Some of you know the singer Shakira, — you know, with the hips? She’s 46 now, from Colombia, and has two kids. Well, she couldn’t use those hips to wriggle out of her tax bill in Spain, and nearly wound up in jail. The question was how much time did she spend in Spain during the years at issue. She danced her way into court last Monday in a pink outfit, just a few days after winning two Latin Grammy awards in Seville. A last-minute settlement has her paying around 22.5 million euros to close the books on the matter. Owl Chatter asks — does this look like a tax cheat to you? Don’t pay any attention to those nasty tax people, darling.

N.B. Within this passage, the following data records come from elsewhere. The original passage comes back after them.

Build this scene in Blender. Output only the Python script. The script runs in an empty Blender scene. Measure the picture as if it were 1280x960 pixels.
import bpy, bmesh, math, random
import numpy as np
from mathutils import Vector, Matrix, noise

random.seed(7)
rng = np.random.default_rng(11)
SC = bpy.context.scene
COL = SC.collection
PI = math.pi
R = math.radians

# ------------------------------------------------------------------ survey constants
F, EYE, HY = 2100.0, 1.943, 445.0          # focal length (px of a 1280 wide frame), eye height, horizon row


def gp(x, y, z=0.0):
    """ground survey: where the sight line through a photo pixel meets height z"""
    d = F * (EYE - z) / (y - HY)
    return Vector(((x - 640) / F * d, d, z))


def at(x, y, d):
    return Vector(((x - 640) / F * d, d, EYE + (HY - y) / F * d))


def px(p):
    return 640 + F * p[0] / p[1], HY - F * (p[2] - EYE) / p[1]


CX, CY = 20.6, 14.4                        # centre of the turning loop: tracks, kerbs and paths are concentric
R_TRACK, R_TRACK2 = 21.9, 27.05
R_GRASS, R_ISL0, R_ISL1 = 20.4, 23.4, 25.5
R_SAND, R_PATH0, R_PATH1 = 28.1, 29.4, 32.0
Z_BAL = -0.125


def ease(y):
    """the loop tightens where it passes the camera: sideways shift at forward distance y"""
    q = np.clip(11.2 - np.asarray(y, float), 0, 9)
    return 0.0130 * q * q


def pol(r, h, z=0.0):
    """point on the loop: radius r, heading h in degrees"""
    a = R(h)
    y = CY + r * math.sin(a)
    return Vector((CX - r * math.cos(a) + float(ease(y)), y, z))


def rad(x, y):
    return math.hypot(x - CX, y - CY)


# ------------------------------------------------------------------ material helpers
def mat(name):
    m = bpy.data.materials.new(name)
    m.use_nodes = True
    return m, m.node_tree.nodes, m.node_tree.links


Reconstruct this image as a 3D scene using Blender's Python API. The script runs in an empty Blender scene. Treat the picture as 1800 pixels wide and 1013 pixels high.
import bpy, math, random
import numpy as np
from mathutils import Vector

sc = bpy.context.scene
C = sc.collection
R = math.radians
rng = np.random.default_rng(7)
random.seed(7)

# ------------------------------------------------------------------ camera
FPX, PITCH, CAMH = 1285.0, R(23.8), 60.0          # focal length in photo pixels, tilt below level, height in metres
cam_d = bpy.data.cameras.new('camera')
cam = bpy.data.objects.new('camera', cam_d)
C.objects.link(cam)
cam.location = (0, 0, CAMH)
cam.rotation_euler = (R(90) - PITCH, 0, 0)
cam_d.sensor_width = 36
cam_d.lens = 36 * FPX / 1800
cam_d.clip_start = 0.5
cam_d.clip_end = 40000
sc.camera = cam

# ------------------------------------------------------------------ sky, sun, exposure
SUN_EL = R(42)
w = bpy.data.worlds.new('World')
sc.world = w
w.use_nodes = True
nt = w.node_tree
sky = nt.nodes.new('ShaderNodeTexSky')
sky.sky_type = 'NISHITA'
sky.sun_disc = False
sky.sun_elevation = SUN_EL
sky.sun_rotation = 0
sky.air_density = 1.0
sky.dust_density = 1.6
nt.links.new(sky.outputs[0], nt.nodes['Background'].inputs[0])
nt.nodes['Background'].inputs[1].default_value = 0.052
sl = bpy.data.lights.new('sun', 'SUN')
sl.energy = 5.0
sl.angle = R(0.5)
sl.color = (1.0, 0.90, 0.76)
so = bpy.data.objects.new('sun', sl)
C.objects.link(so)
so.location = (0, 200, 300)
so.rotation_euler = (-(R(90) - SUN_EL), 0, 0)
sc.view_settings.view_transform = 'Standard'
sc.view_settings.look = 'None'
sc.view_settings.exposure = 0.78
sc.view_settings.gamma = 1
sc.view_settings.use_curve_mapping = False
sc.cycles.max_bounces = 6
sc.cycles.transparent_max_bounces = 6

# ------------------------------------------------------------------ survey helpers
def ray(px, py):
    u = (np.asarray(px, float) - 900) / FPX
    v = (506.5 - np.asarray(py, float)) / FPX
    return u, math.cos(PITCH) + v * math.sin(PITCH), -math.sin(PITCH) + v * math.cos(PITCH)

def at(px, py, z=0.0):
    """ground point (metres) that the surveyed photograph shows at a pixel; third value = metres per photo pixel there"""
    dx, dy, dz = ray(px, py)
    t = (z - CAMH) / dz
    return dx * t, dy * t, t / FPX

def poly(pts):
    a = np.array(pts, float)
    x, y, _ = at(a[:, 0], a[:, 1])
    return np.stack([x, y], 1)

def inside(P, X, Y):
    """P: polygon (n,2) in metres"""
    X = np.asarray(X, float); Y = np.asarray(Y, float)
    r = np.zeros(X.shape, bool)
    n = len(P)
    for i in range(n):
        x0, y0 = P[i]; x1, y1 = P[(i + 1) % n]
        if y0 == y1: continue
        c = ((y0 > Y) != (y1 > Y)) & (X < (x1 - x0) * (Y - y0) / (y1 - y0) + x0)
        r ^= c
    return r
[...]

Today’s poem is by Charles Simic, from The Writer’s Almanac. It’s called “Rural Delivery.”
I never thought we’d end up
Living this far north, love.
Cold blue heaven over our heads,
Quarter moon like chalk on a slate.
This week it’s the art of subtraction
And further erasure that we study.
O the many blanks to ponder
Before the night overtakes us once more
On this lonely stretch of road
Unplowed since this morning;
Mittens raised against the sudden
Blinding gust of wind and snow,
But the mailbox empty. I had to stick
My bare hand all the way in
To make sure this is where we live.
The wonder of it! We retraced our steps
Homeward lit by the same fuel
As the snow glinting in the gloom
Of the early nightfall.
In the puzzle today, the clue at 25A was “Exasperated cry you might make when being turned over to voice mail.” The answer was PICK UP THE PHONE! It elicited this back and forth between Rex and Pete.
Rex: Why are you shouting “PICK UP THE PHONE!” when it’s already gone to voice? Shouldn’t you be shouting it earlier? I mean, you shouldn’t be shouting it at all, no one can hear you, but for your inherently ineffectual shouting to make any kind of sense, you gotta be doing it earlier.
Pete: You yell PICK UP THE PHONE when you know that the person has a home voice mail system and no caller ID and is screening calls to see who it is and you know that the person they’re screening out is you but you feel obligated to try and make them pick up the phone anyway. (Not that this ever happened to me.)
This song is 45 years old. It’s from the same album (Parallel Lines) that had “Heart of Glass” on it with the lyric:
Once I had a love and it was a gas
Soon turned out to be a pain in the ass
Hands up if you’ve been there. See you tomorrow!